Fernandes vê ainda um movimento dos pequenos produtores percebendo o valor que uma máquina de média e alta potência trazem para a produção. Segundo ele, em mercados com maior uso de tecnologia no campo, como na Europa e nos Estados Unidos, os pequenos agricultores já utilizam tratores de maior potência.
“Hoje, 40% do mercado total de máquinas agrícolas por aqui está nesse ‘mercado de valor’. Em 10 anos, calculo que isso vire 50%, pois o produtor brasileiro tem entendido esse impacto e busca isso nas máquinas”, afirmou.
Por andar de mãos dadas com o agro, a Michelin também fica sujeita aos solavancos do mercado, pelo menos em partes.
Nas vendas de pneus para caminhões, por exemplo, a Michelin teve uma alta de 5% na América do Sul em 2024, impulsionada por um crescimento na demanda para transporte.

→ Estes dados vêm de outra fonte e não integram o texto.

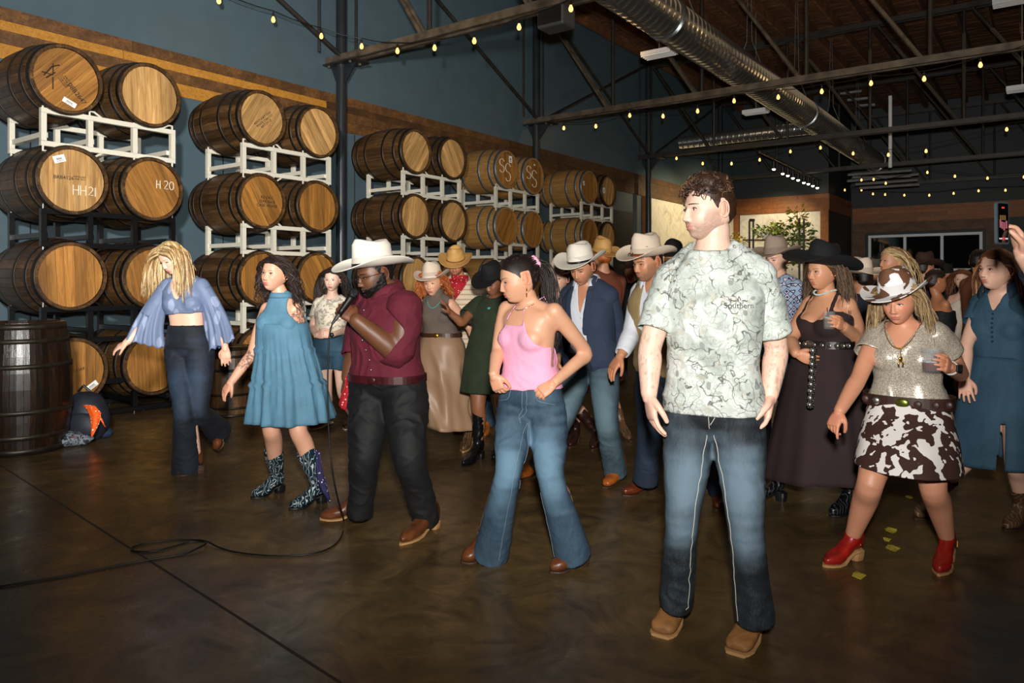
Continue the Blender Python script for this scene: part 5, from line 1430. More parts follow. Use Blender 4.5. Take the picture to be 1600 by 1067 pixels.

No segmento de equipamentos originais – ou seja, vendas diretas para montadoras – houve alta de 24%. Contudo, no mercado de substituição, a venda de pneus por meio de distribuidores, houve baixa de 50%, segundo a Michelin, com impactos de “importações de baixo custo”, por produtos oriundos de países asiáticos.
O cenário foi inverso no mercado de pneus agrícolas. Em 2024, as vendas de equipamentos originais caíram 20%, acompanhando uma “queda na renda agrícola” com uma redução nos preços das commodities agrícolas, eventos climáticos adversos e altas taxas de juros.
No setor de substituição, houve um leve crescimento, mesmo com a presença também de marcas de baixo custo. O diretor da companhia analisa que, tirando os picos positivos e negativos do agro – seja a bonança de 2021 e 2022 e a tempestade de 2023 e 2024 –, as vendas para o setor continuam num ritmo positivo de 3% a 5% ao ano.
“A Michelin mostra uma maturidade enquanto empresa de esperar o momento certo que o mercado de máquinas ‘volte’ depois dessa queda, e por isso mantém os investimentos, presença no campo e investimentos em tecnologia, afirmou Pedro Fernandes.
“Claro, existe uma dificuldade extra, com alguns clientes sem verba, mas ainda é um mercado robusto, tanto nos originais quanto na reposição”.